Thursday, May 21, 2009

'No Country For Old Men' emobodies cinema in a way that no other film has for me. Some basic facts - it is based on a book of the same name, it has been made by the Coen brothers, it has an excellent star cast, it is one of those movies that gets pegged as an Oscar forerunner the minute it comes out and is waved like a flag at all the major film festivals it graces.

Apart from all of this, it truly is something to be studied as a brilliant piece of film making. When you watch a movie made by the Coen brothers, you may expect dark humour and a keen insight into the simple yet complex question mark called life. But this film creates an aura that pulls you in. You are aware that the movie is grounded in reality becuase of the concepts of morality, eventuality, death, cynicism and sadness that envelop it. However, at the same time, the directors seem to create a parallel universe with this film, and while watching the movie, you are aware that it's a movie, but more like a separate world created especially for the characters in it, that it is rooted in realism but not real, but it's so all-encompassing that you have to get affected by it. If it's possible to create a film that transports you and yet leves you to stare at it from afar, this one's it.

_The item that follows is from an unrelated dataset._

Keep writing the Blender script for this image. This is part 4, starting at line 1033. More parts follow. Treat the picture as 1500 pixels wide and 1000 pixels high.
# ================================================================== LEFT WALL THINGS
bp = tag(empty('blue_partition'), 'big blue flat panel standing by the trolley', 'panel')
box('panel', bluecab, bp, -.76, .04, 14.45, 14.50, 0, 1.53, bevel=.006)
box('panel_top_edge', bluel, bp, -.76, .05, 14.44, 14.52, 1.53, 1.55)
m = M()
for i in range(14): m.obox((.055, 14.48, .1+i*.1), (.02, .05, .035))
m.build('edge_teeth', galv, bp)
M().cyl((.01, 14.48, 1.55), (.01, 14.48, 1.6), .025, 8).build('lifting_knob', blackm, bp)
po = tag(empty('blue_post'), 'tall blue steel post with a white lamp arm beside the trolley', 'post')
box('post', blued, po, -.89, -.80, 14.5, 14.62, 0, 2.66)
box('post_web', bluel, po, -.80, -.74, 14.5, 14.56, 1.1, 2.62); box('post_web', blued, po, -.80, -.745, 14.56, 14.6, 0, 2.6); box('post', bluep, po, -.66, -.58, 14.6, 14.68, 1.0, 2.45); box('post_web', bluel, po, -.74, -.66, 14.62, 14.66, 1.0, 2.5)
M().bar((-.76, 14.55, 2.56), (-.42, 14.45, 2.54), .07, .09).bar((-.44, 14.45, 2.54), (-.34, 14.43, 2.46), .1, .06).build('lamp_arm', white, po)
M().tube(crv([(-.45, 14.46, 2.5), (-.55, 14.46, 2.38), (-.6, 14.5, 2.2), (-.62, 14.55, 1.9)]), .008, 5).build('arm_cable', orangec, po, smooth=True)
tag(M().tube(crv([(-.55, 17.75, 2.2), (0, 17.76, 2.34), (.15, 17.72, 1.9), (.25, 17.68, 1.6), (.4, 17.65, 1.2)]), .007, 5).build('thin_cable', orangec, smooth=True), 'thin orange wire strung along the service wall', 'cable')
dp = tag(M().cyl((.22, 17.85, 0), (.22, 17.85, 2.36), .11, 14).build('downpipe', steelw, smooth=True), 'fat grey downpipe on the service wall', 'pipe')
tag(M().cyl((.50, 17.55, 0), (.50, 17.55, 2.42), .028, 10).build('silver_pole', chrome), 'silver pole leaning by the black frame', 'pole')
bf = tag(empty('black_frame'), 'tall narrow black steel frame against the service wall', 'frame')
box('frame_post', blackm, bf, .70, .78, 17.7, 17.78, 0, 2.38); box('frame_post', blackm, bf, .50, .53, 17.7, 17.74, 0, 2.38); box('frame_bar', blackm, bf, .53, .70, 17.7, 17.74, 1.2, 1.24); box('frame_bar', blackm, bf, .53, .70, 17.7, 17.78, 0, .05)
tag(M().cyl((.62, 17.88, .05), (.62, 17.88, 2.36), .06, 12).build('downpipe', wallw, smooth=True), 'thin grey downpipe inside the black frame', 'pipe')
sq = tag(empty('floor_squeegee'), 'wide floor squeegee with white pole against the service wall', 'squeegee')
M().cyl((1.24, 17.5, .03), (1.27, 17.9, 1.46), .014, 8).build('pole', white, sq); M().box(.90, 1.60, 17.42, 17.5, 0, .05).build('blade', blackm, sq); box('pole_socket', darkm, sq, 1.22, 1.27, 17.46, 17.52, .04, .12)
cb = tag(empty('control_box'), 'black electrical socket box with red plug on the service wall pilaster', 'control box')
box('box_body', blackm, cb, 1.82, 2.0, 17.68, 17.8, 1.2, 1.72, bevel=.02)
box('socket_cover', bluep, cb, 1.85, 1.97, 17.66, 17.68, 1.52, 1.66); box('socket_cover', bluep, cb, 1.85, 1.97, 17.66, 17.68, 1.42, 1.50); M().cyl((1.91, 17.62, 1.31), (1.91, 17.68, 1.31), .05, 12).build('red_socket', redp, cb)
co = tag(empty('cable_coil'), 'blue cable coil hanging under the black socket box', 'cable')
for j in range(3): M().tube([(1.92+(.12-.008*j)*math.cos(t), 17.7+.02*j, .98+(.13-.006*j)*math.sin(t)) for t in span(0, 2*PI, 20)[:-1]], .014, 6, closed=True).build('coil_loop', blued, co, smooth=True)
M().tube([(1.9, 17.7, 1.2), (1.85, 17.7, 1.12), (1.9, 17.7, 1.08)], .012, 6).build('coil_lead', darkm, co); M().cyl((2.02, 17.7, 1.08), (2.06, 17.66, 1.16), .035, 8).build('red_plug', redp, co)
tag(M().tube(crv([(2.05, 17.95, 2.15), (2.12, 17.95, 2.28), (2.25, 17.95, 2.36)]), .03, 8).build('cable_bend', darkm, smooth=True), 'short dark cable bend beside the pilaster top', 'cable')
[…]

I can't think of anything to say about it's major characters that hasn't been said already. They are simply superb. It is Tommy Lee Jones who really does it for me, as an ageing Sheriff who is watching the world go by and lamenting the state of things as they are, with the knowledge that the time when things were within his comprehension has slipped past him and there's nothing he can do about it.

A landmark film and a favourite for a long time to come... It has left me speechless. Hence this one's probably my shortest post to date.